Describing the Governor as dressed casually in a blue shirt, Assad said he stayed only long enough to have his aide purchase a sixteen dollar (cdn.) Partagas cigar.
"They paid for it," said the star-struck Rahmat, adding; "he put it in his mouth, and he left."
Schwarzenegger is one of the world's more famous cigar smokers, appearing with regularity in the pages, and on the cover of Cigar Aficionado, an upscale life-style magazine glorifying the weed.

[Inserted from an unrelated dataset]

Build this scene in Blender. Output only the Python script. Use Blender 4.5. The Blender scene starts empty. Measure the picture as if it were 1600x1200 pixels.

As President Clinton before him, Arnold may find this cigar a bit of a public relations problem, because Partagas is a Cuban cigar; that is to say: It is a crime for an American citizen, whether in the U.S. or abroad, to purchase Cuban goods.
But did he inhale?
The cagey Arnold may have some defense here, as it was his aide who purchased the offensive stogey. And, the fact he was not witnessed actually lighting it, he may contend the Partagas was an official research project, spontaneously launched by the Governor for some as yet classifed reason.
Or, he may have to take the fall for breaking the decades-old embargo against Castro's tiny island, a perennial thorn in America's side?
Arnold can afford the fine, but how would a criminal record effect his long-rumoured ambitions for the presidency?
True, only American-born citizens are currently allowed the privilege of standing for the presidency, though there has been concerted efforts in recent years to overturn the centuries-old law.